Empecé a hacer mis cálculos:
«20 minutos de tráfico me harían llegar a las 11:35. Considerando que al comienzo de la reunión hay unas palabras de bienvenida, y luego una oración y cinco canciones, seguro me alcanza el tiempo para llegar a la prédica. Uff, qué alivio».
A mi «yo adolescente» no le preocupaba tanto si se perdía los cantos. Lo importante era el sermón, ¿cierto? En mi mente, la adoración congregacional con música era solo un complemento para la reunión de la iglesia.
Lo digo para mi vergüenza. ¡Qué fácil es perder de vista la importancia real de la adoración!

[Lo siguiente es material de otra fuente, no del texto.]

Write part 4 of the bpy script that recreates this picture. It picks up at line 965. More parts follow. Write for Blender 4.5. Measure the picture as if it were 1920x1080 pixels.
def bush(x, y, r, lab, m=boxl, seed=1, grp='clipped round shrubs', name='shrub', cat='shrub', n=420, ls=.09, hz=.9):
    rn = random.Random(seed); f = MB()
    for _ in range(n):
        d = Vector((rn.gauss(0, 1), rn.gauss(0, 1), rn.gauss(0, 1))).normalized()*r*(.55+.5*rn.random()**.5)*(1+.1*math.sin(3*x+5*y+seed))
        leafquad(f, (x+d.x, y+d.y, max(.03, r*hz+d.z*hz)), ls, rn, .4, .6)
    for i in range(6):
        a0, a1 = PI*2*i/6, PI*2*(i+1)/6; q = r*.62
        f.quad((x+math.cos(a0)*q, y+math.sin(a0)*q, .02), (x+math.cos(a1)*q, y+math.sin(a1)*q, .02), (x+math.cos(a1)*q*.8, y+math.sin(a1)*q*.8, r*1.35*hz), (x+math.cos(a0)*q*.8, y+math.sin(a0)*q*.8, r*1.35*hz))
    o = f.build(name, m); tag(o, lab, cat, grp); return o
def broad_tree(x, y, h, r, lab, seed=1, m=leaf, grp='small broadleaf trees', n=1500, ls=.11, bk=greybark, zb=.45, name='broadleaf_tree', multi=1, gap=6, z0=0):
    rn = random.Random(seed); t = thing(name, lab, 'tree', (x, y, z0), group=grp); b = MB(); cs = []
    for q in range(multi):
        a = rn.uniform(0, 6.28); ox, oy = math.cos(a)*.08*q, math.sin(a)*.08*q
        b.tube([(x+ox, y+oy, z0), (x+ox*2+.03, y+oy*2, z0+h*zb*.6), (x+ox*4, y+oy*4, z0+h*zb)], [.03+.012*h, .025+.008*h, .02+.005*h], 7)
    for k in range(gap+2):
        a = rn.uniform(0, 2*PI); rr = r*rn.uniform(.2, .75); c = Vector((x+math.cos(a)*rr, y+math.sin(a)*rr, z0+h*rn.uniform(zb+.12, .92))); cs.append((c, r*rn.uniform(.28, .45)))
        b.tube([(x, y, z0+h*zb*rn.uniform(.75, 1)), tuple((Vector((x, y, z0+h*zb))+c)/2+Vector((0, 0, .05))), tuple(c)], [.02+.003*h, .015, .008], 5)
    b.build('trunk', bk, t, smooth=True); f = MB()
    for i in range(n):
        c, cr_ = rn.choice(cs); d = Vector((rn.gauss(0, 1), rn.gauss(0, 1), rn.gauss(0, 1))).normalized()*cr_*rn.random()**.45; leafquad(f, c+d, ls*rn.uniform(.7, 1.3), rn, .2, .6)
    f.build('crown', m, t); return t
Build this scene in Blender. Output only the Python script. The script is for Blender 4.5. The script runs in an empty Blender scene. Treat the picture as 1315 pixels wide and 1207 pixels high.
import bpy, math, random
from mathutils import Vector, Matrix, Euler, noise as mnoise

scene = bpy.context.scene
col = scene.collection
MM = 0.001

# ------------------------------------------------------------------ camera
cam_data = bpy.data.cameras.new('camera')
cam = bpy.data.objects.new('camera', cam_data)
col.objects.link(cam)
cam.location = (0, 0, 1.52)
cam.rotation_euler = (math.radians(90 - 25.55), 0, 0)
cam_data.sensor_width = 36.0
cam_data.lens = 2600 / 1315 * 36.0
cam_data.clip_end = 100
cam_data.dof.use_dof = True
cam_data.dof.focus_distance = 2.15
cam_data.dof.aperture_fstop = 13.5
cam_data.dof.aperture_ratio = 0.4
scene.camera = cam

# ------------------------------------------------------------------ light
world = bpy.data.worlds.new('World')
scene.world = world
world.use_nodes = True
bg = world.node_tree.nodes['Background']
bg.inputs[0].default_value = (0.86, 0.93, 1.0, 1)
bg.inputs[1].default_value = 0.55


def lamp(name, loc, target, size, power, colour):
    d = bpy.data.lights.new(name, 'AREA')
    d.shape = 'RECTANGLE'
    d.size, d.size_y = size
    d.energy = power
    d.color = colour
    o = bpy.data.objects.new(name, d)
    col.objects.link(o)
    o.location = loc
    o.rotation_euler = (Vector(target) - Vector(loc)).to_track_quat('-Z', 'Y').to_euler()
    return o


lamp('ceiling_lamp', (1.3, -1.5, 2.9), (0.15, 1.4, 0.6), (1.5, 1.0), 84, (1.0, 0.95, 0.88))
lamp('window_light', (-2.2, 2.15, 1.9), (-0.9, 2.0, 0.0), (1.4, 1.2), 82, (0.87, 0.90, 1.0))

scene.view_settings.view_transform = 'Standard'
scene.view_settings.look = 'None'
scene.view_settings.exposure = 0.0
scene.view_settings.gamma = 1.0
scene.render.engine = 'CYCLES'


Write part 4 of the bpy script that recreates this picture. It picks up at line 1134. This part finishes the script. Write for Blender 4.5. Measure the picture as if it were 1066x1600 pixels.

La alabanza no es un relleno en la reunión del pueblo de Dios ni un mero entretenimiento para la gloria del ser humano. En palabras de John Piper:
El plan de reunirse semanalmente para la enseñanza, pero no para la adoración es como el plan de casarse sin sexo, por decirlo de una manera. O comer sin saborear. O hacer un descubrimiento sin emocionarse. O milagros sin asombro. O dádivas sin gratitud. O advertencias sin temor. O arrepentimiento sin lamentación. O resolución sin celo. O anhelos sin satisfacción. O ver sin observar (Exultación expositiva, 25).